## Problem description
Restate all the material verbatim, except for the pictures.

## Information supplied
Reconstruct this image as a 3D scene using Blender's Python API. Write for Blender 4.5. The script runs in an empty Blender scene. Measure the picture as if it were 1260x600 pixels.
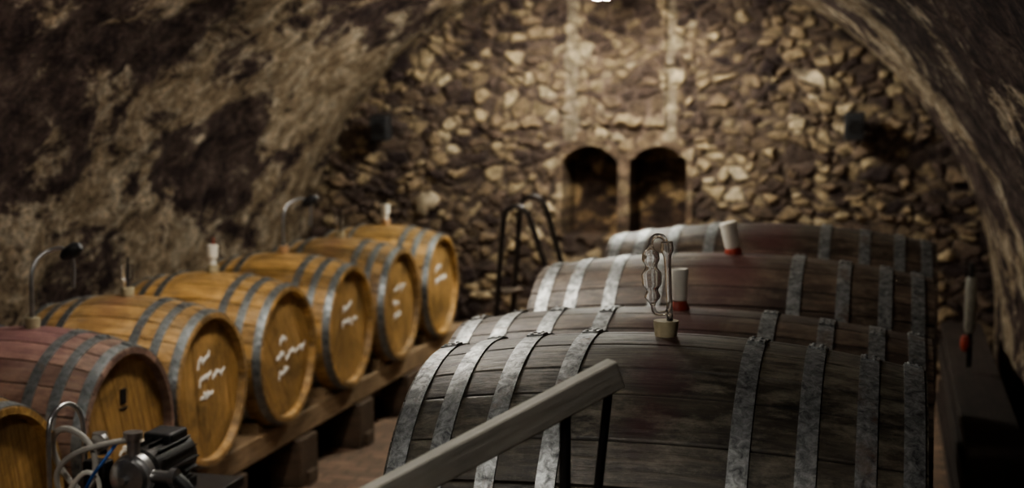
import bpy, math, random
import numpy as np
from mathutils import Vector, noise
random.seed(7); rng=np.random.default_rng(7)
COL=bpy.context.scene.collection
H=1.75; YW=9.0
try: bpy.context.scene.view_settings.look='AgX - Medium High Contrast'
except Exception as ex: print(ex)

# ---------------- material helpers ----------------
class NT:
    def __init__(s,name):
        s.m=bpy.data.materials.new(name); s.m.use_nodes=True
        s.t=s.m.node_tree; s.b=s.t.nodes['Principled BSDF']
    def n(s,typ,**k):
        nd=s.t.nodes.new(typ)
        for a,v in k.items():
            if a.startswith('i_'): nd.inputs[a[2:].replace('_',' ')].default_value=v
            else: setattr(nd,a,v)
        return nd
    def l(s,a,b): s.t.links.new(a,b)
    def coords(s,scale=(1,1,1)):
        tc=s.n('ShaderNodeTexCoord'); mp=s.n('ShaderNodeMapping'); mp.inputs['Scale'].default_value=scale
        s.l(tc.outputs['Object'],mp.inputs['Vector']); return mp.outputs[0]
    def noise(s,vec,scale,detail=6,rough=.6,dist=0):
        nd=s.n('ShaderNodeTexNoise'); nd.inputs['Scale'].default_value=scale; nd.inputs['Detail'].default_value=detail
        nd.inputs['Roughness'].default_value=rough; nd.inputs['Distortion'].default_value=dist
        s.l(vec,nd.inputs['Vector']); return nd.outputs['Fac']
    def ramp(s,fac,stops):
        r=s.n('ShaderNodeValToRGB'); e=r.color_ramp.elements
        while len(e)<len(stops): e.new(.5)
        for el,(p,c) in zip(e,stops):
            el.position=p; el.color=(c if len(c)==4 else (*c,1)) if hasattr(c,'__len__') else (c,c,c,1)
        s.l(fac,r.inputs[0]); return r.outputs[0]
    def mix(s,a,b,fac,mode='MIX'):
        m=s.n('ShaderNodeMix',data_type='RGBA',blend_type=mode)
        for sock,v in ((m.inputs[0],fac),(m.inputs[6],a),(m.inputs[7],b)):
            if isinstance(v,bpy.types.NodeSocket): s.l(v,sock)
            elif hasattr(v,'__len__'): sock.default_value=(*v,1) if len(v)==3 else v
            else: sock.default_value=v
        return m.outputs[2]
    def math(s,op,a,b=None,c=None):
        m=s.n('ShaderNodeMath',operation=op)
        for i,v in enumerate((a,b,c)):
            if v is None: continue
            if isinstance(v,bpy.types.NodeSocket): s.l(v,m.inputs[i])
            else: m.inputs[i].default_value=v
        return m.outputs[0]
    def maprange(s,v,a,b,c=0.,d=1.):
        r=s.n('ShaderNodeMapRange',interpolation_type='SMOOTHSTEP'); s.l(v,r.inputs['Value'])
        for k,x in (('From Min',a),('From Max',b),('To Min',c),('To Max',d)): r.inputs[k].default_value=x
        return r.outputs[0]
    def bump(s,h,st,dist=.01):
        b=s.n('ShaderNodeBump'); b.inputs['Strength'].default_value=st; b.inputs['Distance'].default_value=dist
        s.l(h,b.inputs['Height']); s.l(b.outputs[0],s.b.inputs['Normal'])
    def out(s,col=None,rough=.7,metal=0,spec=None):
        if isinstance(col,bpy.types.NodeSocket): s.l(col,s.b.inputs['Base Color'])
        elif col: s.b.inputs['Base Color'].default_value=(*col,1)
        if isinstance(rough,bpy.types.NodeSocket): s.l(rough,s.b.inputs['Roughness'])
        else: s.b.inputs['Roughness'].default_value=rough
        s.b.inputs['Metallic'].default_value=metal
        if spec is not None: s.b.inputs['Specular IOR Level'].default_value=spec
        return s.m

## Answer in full
Reconstruct this image as a 3D scene using Blender's Python API. Write for Blender 4.5. The script runs in an empty Blender scene. Measure the picture as if it were 1260x600 pixels.
import bpy, math, random
import numpy as np
from mathutils import Vector, noise
random.seed(7); rng=np.random.default_rng(7)
COL=bpy.context.scene.collection
H=1.75; YW=9.0
try: bpy.context.scene.view_settings.look='AgX - Medium High Contrast'
except Exception as ex: print(ex)

# ---------------- material helpers ----------------
class NT:
    def __init__(s,name):
        s.m=bpy.data.materials.new(name); s.m.use_nodes=True
        s.t=s.m.node_tree; s.b=s.t.nodes['Principled BSDF']
    def n(s,typ,**k):
        nd=s.t.nodes.new(typ)
        for a,v in k.items():
            if a.startswith('i_'): nd.inputs[a[2:].replace('_',' ')].default_value=v
            else: setattr(nd,a,v)
        return nd
    def l(s,a,b): s.t.links.new(a,b)
    def coords(s,scale=(1,1,1)):
        tc=s.n('ShaderNodeTexCoord'); mp=s.n('ShaderNodeMapping'); mp.inputs['Scale'].default_value=scale
        s.l(tc.outputs['Object'],mp.inputs['Vector']); return mp.outputs[0]
    def noise(s,vec,scale,detail=6,rough=.6,dist=0):
        nd=s.n('ShaderNodeTexNoise'); nd.inputs['Scale'].default_value=scale; nd.inputs['Detail'].default_value=detail
        nd.inputs['Roughness'].default_value=rough; nd.inputs['Distortion'].default_value=dist
        s.l(vec,nd.inputs['Vector']); return nd.outputs['Fac']
    def ramp(s,fac,stops):
        r=s.n('ShaderNodeValToRGB'); e=r.color_ramp.elements
        while len(e)<len(stops): e.new(.5)
        for el,(p,c) in zip(e,stops):
            el.position=p; el.color=(c if len(c)==4 else (*c,1)) if hasattr(c,'__len__') else (c,c,c,1)
        s.l(fac,r.inputs[0]); return r.outputs[0]
    def mix(s,a,b,fac,mode='MIX'):
        m=s.n('ShaderNodeMix',data_type='RGBA',blend_type=mode)
        for sock,v in ((m.inputs[0],fac),(m.inputs[6],a),(m.inputs[7],b)):
            if isinstance(v,bpy.types.NodeSocket): s.l(v,sock)
            elif hasattr(v,'__len__'): sock.default_value=(*v,1) if len(v)==3 else v
            else: sock.default_value=v
        return m.outputs[2]
    def math(s,op,a,b=None,c=None):
        m=s.n('ShaderNodeMath',operation=op)
        for i,v in enumerate((a,b,c)):
            if v is None: continue
            if isinstance(v,bpy.types.NodeSocket): s.l(v,m.inputs[i])
            else: m.inputs[i].default_value=v
        return m.outputs[0]
    def maprange(s,v,a,b,c=0.,d=1.):
        r=s.n('ShaderNodeMapRange',interpolation_type='SMOOTHSTEP'); s.l(v,r.inputs['Value'])
        for k,x in (('From Min',a),('From Max',b),('To Min',c),('To Max',d)): r.inputs[k].default_value=x
        return r.outputs[0]
    def bump(s,h,st,dist=.01):
        b=s.n('ShaderNodeBump'); b.inputs['Strength'].default_value=st; b.inputs['Distance'].default_value=dist
        s.l(h,b.inputs['Height']); s.l(b.outputs[0],s.b.inputs['Normal'])
    def out(s,col=None,rough=.7,metal=0,spec=None):
        if isinstance(col,bpy.types.NodeSocket): s.l(col,s.b.inputs['Base Color'])
        elif col: s.b.inputs['Base Color'].default_value=(*col,1)
        if isinstance(rough,bpy.types.NodeSocket): s.l(rough,s.b.inputs['Roughness'])
        else: s.b.inputs['Roughness'].default_value=rough
        s.b.inputs['Metallic'].default_value=metal
        if spec is not None: s.b.inputs['Specular IOR Level'].default_value=spec
        return s.m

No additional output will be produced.